Stars on cars

5/24/2005

IT TOOK a U.S. Senator from Ohio to do what consumer groups tried for years to accomplish and couldn't. Sen. Mike DeWine pushed a significant safety measure for car consumers through to likely passage in Congress. The Republican's success at including a rule in the recently passed highway bill to require federal crash-test information on all new car stickers is laudatory.

If the $295 billion highway package becomes law, the consumer provision championed by Senator DeWine will help new car buyers better evaluate the safety records of a vehicle with critical test information added to other sticker details.

The results of government crash-safety and rollover ratings are available on the Internet and some publications but this is the first time Congress will require the material on every new car sticker. The goal is to promote an informed consumer at the point of purchase.

Citizens already pay for the National Highway Traffic Safety Administration to test all new models and release findings to appropriate venues. "Nonetheless," argued Mr. DeWine, "this information is not available to the American consumer in the one place where it would make a difference-where you buy the car, at the dealership."
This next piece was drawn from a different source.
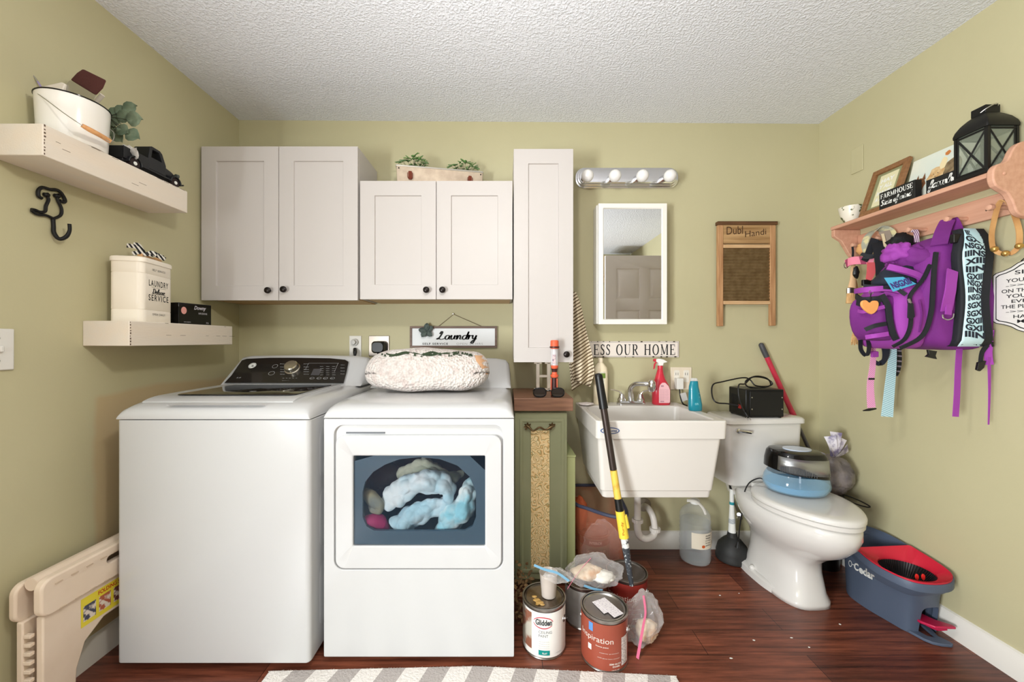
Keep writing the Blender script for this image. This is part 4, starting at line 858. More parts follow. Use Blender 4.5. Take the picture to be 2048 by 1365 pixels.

The government spends millions every year testing the ability of cars and trucks to withstand collisions and rollovers and rating performance on a five-star scale. The "stars on cars" labeling will give car consumers that information right up front along with a vehicle's price, fuel efficiency and other pertinent data.

Auto industry officials are concerned that buyers will be overloaded with too much information when the safety ratings are added to limited sticker space. Not to worry. Buyers can handle it.

Besides, what big-ticket shopper wouldn't want to know how likely a vehicle is to roll over or fare in a side or front collision before spending thousands to drive it home?

Consumer advocates cheer the advancement of sticker safety ratings and hope the development even encourages Detroit to make safer vehicles. Anything that helps to reduce the number of motor-vehicle fatalities, which took nearly 43,000 lives in 2004, or lessens the likelihood of injuries, which nearly 2.8 million suffered last year, must be aggressively pursued.

Ohio's senior senator, who lost his own daughter in a car accident years ago, has done his part.

Car consumers who stand to receive valuable safety information to make better-informed buying decisions are in his debt.